C’est important de favoriser la formation et l’apprentissage des technologies au plus tôt, pour la Blockchain cela impliquerait de commencer dès la fin du secondaire comme dans les écoles d’ingénieur, de commerce, et dans les universités. Il faudrait à la fois que toutes ces formations soient capables d’inculquer les enjeux liés à la Blockchain et en parallèle former des profils techniques sur ces technologies.

Pour le moment, les profils présents dans l’univers de la Blockchain sont surtout des passionnés de techno issues de formation dans le web ou d’autodidactes.

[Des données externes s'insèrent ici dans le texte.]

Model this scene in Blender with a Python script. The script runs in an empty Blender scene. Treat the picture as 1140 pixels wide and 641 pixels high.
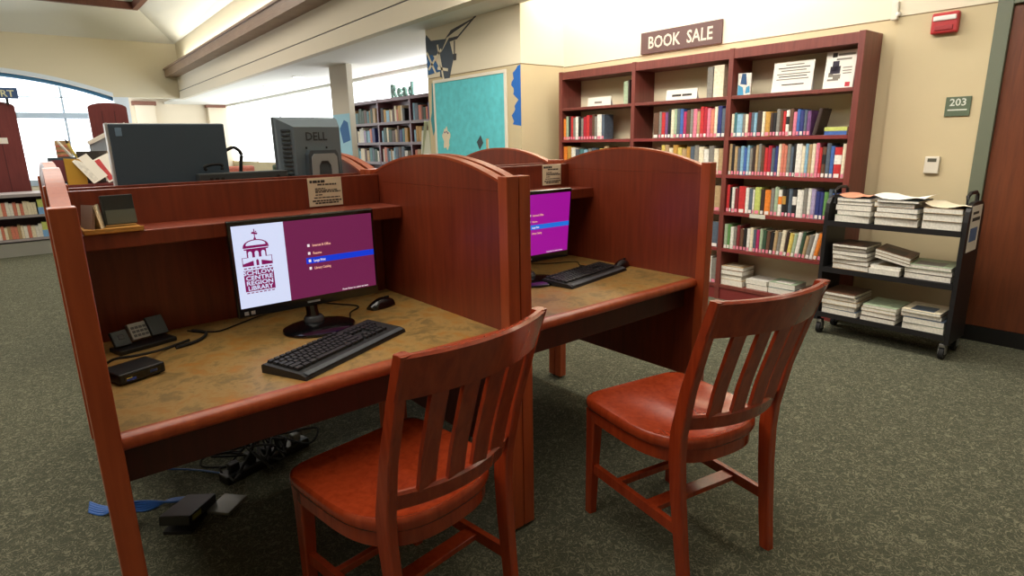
import bpy, bmesh, math, random
from mathutils import Vector, Matrix
random.seed(7)
PI = math.pi
COL = bpy.context.scene.collection
A = 0.0                        # turn of the building against the desks
CA, SA = math.cos(A), math.sin(A)
def l2w(x, y, z=0.0): return Vector((CA*x + SA*y, -SA*x + CA*y, z))

# ------------------------------------------------------------------ materials
def lin(c):
    c /= 255.0
    return c/12.92 if c <= 0.04045 else ((c+0.055)/1.055)**2.4
def rgb(r, g, b): return (lin(r), lin(g), lin(b), 1.0)
MATS = {}
def mat(name, col, rough=0.5, metal=0.0, coat=0.0, emit=None, es=0.0, noise=0.0, nscale=20.0):
    if name in MATS: return MATS[name]
    m = bpy.data.materials.new(name); m.use_nodes = True
    nt = m.node_tree; b = nt.nodes['Principled BSDF']
    b.inputs['Base Color'].default_value = col
    b.inputs['Roughness'].default_value = rough
    b.inputs['Metallic'].default_value = metal
    b.inputs['Coat Weight'].default_value = coat
    b.inputs['Coat Roughness'].default_value = 0.15
    if emit:
        b.inputs['Emission Color'].default_value = emit
        b.inputs['Emission Strength'].default_value = es
    if noise:
        tc = nt.nodes.new('ShaderNodeTexCoord'); n = nt.nodes.new('ShaderNodeTexNoise')
        n.inputs['Scale'].default_value = nscale; n.inputs['Detail'].default_value = 4
        nt.links.new(tc.outputs['Object'], n.inputs['Vector'])
        r = nt.nodes.new('ShaderNodeValToRGB')
        r.color_ramp.elements[0].color = tuple(c*(1-noise) for c in col[:3])+(1,)
        r.color_ramp.elements[1].color = tuple(min(1, c*(1+noise)) for c in col[:3])+(1,)
        r.color_ramp.elements[0].position = .3; r.color_ramp.elements[1].position = .7
        nt.links.new(n.outputs['Fac'], r.inputs['Fac']); nt.links.new(r.outputs['Color'], b.inputs['Base Color'])
    MATS[name] = m; return m
def wood(name, c0, c1, rough=0.35, coat=0.3, stretch=(22, 22, 1.6)):
    if name in MATS: return MATS[name]
    m = bpy.data.materials.new(name); m.use_nodes = True
    nt = m.node_tree; b = nt.nodes['Principled BSDF']; L = nt.links.new
    tc = nt.nodes.new('ShaderNodeTexCoord'); mp = nt.nodes.new('ShaderNodeMapping')
    mp.inputs['Scale'].default_value = stretch
    n = nt.nodes.new('ShaderNodeTexNoise'); n.inputs['Scale'].default_value = 2.2; n.inputs['Detail'].default_value = 6; n.inputs['Distortion'].default_value = .6
    n2 = nt.nodes.new('ShaderNodeTexNoise'); n2.inputs['Scale'].default_value = 1.7; n2.inputs['Detail'].default_value = 2
    r = nt.nodes.new('ShaderNodeValToRGB')
    r.color_ramp.elements[0].color = c0; r.color_ramp.elements[1].color = c1
    r.color_ramp.elements[0].position = .3; r.color_ramp.elements[1].position = .72
    mx = nt.nodes.new('ShaderNodeMath'); mx.operation = 'MULTIPLY_ADD'; mx.inputs[1].default_value = .65
    ms = nt.nodes.new('ShaderNodeMath'); ms.operation = 'MULTIPLY'; ms.inputs[1].default_value = .35
    L(tc.outputs['Object'], mp.inputs['Vector']); L(mp.outputs['Vector'], n.inputs['Vector']); L(tc.outputs['Object'], n2.inputs['Vector'])
    L(n2.outputs['Fac'], ms.inputs[0]); L(n.outputs['Fac'], mx.inputs[0]); L(ms.outputs[0], mx.inputs[2])
    L(mx.outputs[0], r.inputs['Fac']); L(r.outputs['Color'], b.inputs['Base Color'])
    b.inputs['Roughness'].default_value = rough
    b.inputs['Coat Weight'].default_value = coat; b.inputs['Coat Roughness'].default_value = .2
    MATS[name] = m; return m
W_PANEL = wood('carrel_cherry', rgb(102, 37, 19), rgb(136, 56, 29), .42, .2)
W_EDGE = wood('carrel_edge_cherry', rgb(146, 58, 25), rgb(176, 82, 40), .38, .25)
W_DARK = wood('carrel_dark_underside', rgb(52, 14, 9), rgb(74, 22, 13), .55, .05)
W_CHAIR = wood('chair_cherry', rgb(134, 43, 18), rgb(170, 66, 31), .25, .5)
W_CASE = wood('bookcase_wood', rgb(98, 44, 38), rgb(128, 62, 52), .45, .15)
W_LIP = mat('shelf_lip', rgb(122, 44, 42), .5)
W_TRIM = wood('ceiling_trim_wood', rgb(128, 100, 80), rgb(154, 126, 104), .5, .1, (2, 2, 22))
W_DOOR = wood('door_wood', rgb(92, 44, 22), rgb(120, 62, 32), .45, .15)
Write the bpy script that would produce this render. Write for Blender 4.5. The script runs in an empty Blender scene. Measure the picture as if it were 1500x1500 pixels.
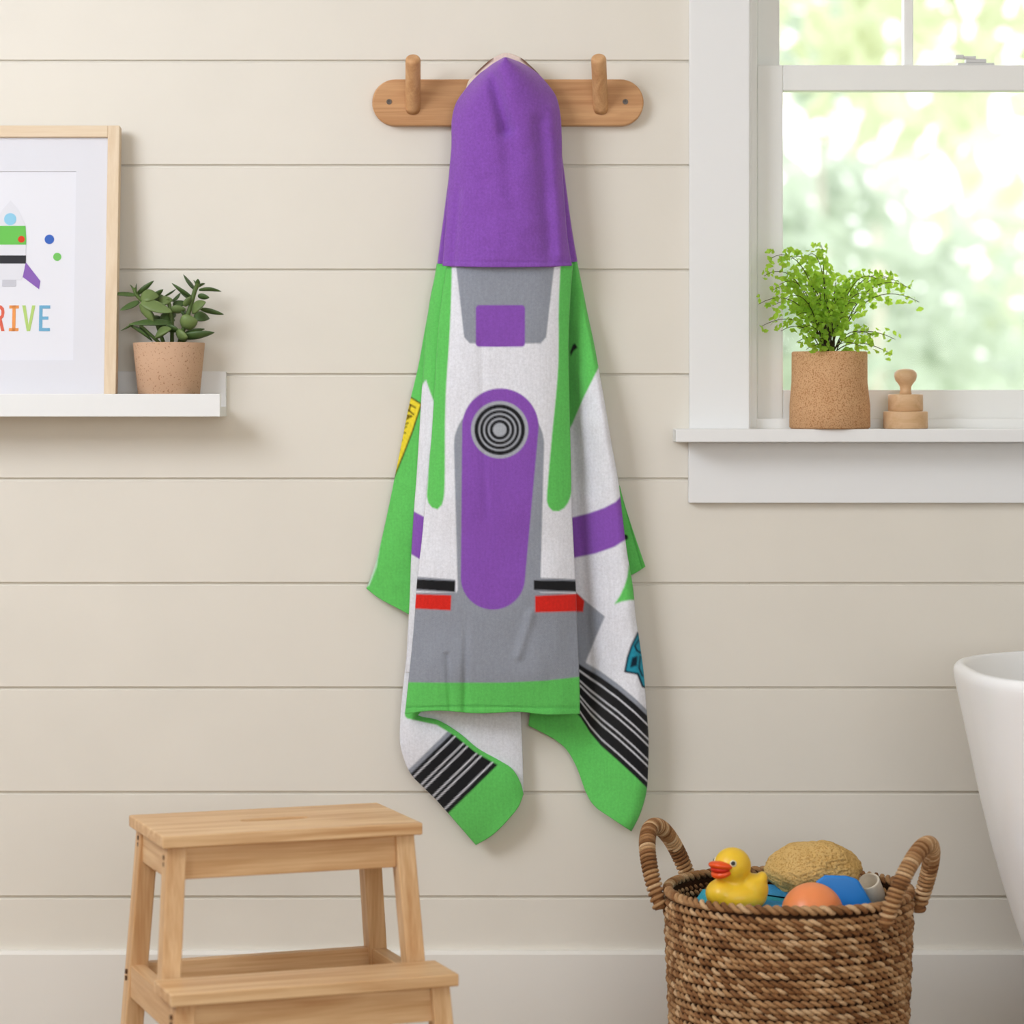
import bpy, bmesh, math, random
import numpy as np
from mathutils import Vector, Matrix, noise as mnoise

random.seed(7)
C = bpy.context.scene.collection
PI = math.pi

# ------------------------------------------------------------------ camera, world, light, exposure
F, HOR, D, ZC = 4165.0, 585.0, 5.0, 1.14      # focal length and horizon in px, camera distance, eye height


def P(px, py, y=0.0):
    """point of the room that the photo shows at (px, py), at depth y (wall face = 0, room side negative)"""
    d = D + y
    return ((px - 750.0) * d / F, y, ZC - (py - HOR) * d / F)


cam_d = bpy.data.cameras.new('camera')
cam = bpy.data.objects.new('camera', cam_d)
C.objects.link(cam)
cam.location = (0, -D, ZC)
cam.rotation_euler = (PI / 2, 0, 0)
cam_d.sensor_width = 36
cam_d.lens = 36 * F / 1500
cam_d.shift_y = -(750 - HOR) / 1500
cam_d.clip_start = 0.05
cam_d.dof.use_dof = True
cam_d.dof.focus_distance = 4.78
cam_d.dof.aperture_fstop = 3.2
bpy.context.scene.camera = cam

w = bpy.data.worlds.new('world')
bpy.context.scene.world = w
w.use_nodes = True
bg = w.node_tree.nodes['Background']
bg.inputs[0].default_value = (0.985, 0.99, 1.0, 1)
bg.inputs[1].default_value = 2.5

vs = bpy.context.scene.view_settings
vs.view_transform = 'Standard'
vs.look = 'None'
vs.exposure = 0.06
vs.gamma = 1.0
vs.use_curve_mapping = False


def lamp(name, kind, loc, target, energy, color=(1, 1, 1), size=(1, 1)):
    d = bpy.data.lights.new(name, kind)
    o = bpy.data.objects.new(name, d)
    C.objects.link(o)
    o.location = loc
    o.rotation_euler = (Vector(target) - Vector(loc)).to_track_quat('-Z', 'Y').to_euler()
    d.energy = energy
    d.color = color
    if kind == 'AREA':
        d.shape = 'RECTANGLE'
        d.size, d.size_y = size
    return o


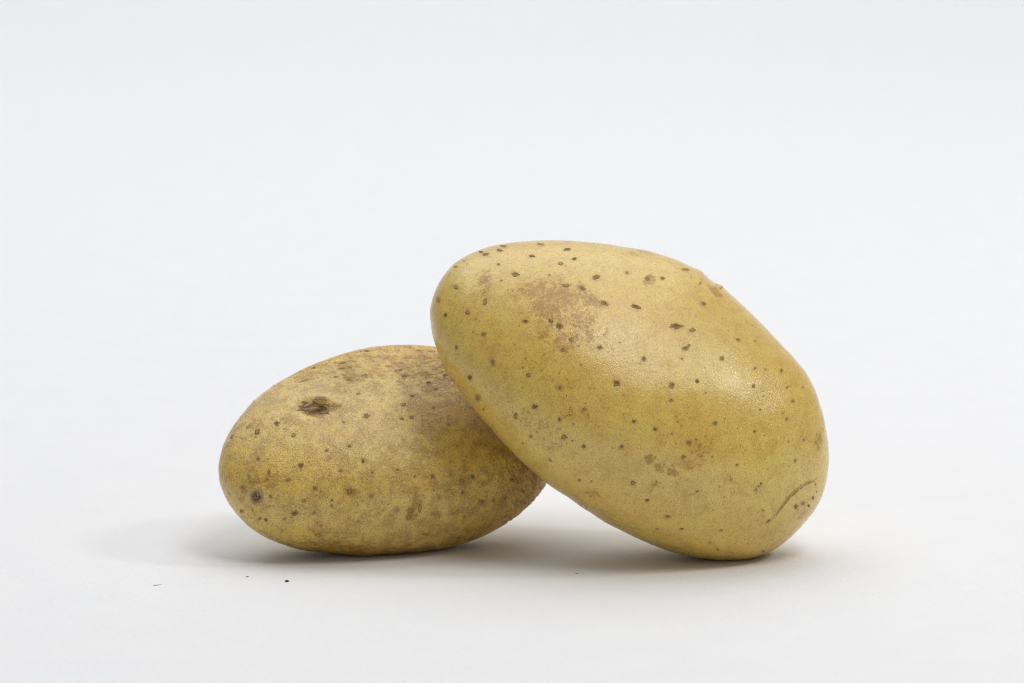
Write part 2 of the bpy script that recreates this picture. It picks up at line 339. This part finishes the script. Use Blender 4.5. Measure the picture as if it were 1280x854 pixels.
def cube_sphere(n):
    """unit sphere of six welded n x n grids"""
    t = np.tan((np.arange(n + 1) / n * 2 - 1) * math.pi / 4)
    A, B = np.meshgrid(t, t, indexing='ij'); A = A.ravel(); B = B.ravel(); I = np.ones_like(A)
    faces = [(I, A, B), (-I, B, A), (B, I, A), (A, -I, B), (A, B, I), (B, A, -I)]
    P = np.concatenate([np.stack(f, 1) for f in faces]); P /= np.linalg.norm(P, axis=1)[:, None]
    idx = np.arange((n + 1) ** 2).reshape(n + 1, n + 1)
    q = np.stack([idx[:-1, :-1], idx[1:, :-1], idx[1:, 1:], idx[:-1, 1:]], -1).reshape(-1, 4)
    Q = np.concatenate([q + k * (n + 1) ** 2 for k in range(6)])
    key = np.round(P * 1e6).astype(np.int64)
    _, first, inv = np.unique(key, axis=0, return_index=True, return_inverse=True)
    return P[first], inv.ravel()[Q]

SPH, QUADS = cube_sphere(256)

class Potato:
    def __init__(s, outline, centre, depth, kx, ky, sink):
        s.sink = sink
        s.cx, s.cy = centre; s.depth = depth; s.kx = kx; s.ky = ky
        s.g, s.v = radial(outline, s.cx, s.cy)
        Mx = np.stack([np.ones_like(s.g), np.cos(2 * s.g), np.sin(2 * s.g)], 1)
        s.c = np.linalg.lstsq(Mx, 1 / s.v ** 2, rcond=None)[0]
        s.w = 0.0
    def shape(s, d):
        t = np.arctan2(d[:, 1], d[:, 0]); r = np.hypot(d[:, 0], d[:, 1])
        R = np.interp(t, np.append(s.g, np.pi), np.append(s.v, s.v[0]))
        E = 1 / np.sqrt(s.c[0] + s.c[1] * np.cos(2 * t) + s.c[2] * np.sin(2 * t))
        Re = E + (R - E) * r ** 2
        return np.stack([Re * r * np.cos(t), Re * r * np.sin(t), d[:, 2] * s.depth], 1)
    def place(s, P):
        """shape space (right, up, toward the viewer) to the world: the tilted solid standing on the paper"""
        k = PX * (D + s.w) / D
        a = (P[:, 0] + s.cx - 640) * k; b = (P[:, 1] - (s.cy - 427)) * k
        W = s.w - (P[:, 2] + s.kx * P[:, 0] + s.ky * 28 * np.log1p(np.exp((P[:, 1] + 35) / 28))) * k
        return np.stack([a, b * math.sin(ELEV) + W * math.cos(ELEV), ZT + b * math.cos(ELEV) - W * math.sin(ELEV)], 1)
    def project(s, Wd):
        """traced coordinates of world points as seen from the camera"""
        r = Wd - np.array(cam.location); d = r @ np.array(FWD)
        return 640 + r[:, 0] / d * D / PX, 427 - (r @ np.array(UP)) / d * D / PX
    def rest(s, Wd):
        """flatten the underside where it bears on the paper"""
        z = Wd[:, 2]; q = s.sink * .35
        return np.concatenate([Wd[:, :2], (.5 * (z + np.sqrt(z * z + q * q)) - .00012)[:, None]], 1)
    def fit(s, P, outline):
        """settle on the paper, then refine the radii until the solid's own outline agrees with the trace"""
        gg, want = radial(outline, s.cx, s.cy)
        n = 240; step = 2 * np.pi / n; Q = P[::3]
        for _ in range(9):
            s.settle(s.shape(Q))
            x, y = s.project(s.rest(s.place(s.shape(Q))))
            th = np.arctan2(s.cy - y, x - s.cx); r = np.hypot(x - s.cx, y - s.cy)
            have = np.zeros(n); np.maximum.at(have, ((th + np.pi) / step).astype(int) % n, r)
            k = np.array([1, 3, 4, 3, 1]) / 12
            have = np.convolve(np.concatenate([have[-2:], have, have[:2]]), k, 'valid')
            w = np.interp(-np.pi + (np.arange(n) + .5) * step, np.append(gg, np.pi), np.append(want, want[0])) / have
            cc = -np.pi + (np.arange(n) + .5) * step
            s.v = s.v * np.interp(s.g, np.concatenate([cc - 2 * np.pi, cc, cc + 2 * np.pi]), np.tile(w, 3)) ** .8
        s.err = np.abs(w - 1).max() * s.v.mean()
        s.settle(s.shape(SPH))
    def settle(s, P):
        lo, hi = -.3, .5
        for _ in range(40):
            s.w = (lo + hi) / 2
            if s.place(P)[:, 2].min() > -s.sink: lo = s.w
            else: hi = s.w

def blob(px, py, x, y, rx, ry, tilt):
    a = math.radians(tilt); dx = px - x; dy = y - py
    u = dx * math.cos(a) + dy * math.sin(a); v = -dx * math.sin(a) + dy * math.cos(a)
    return np.sqrt((u / rx) ** 2 + (v / ry) ** 2)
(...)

Marie-Line Ricard (Deloitte) : Le rôle de Deloitte est de faire le pont entre le monde tel qu’il est aujourd’hui et le monde tel qu’il est en train de se construire avec beaucoup de digital, tout en apportant la confiance et en anticipant les risques … afin qu’ils ne se réalisent pas. Et nous avons également la responsabilité de faire lien entre les différents acteurs. Nous accompagnons en effet à la fois les startups qui font évoluer rapidement la société et le monde financier, et nos clients traditionnels les grandes entreprises afin qu’elles ne se fassent pas disrupter et qu’elles contribuent par leur savoir-faire à ces évolutions majeures.

 

La Fondation Deloitte avait invité quelques élèves du collège Victor Hugo de Sarcelles pour créer, avec l’aide des experts Deloitte et Nomadic Labs, un NFT qui a du sens en faveur du développement durable et social.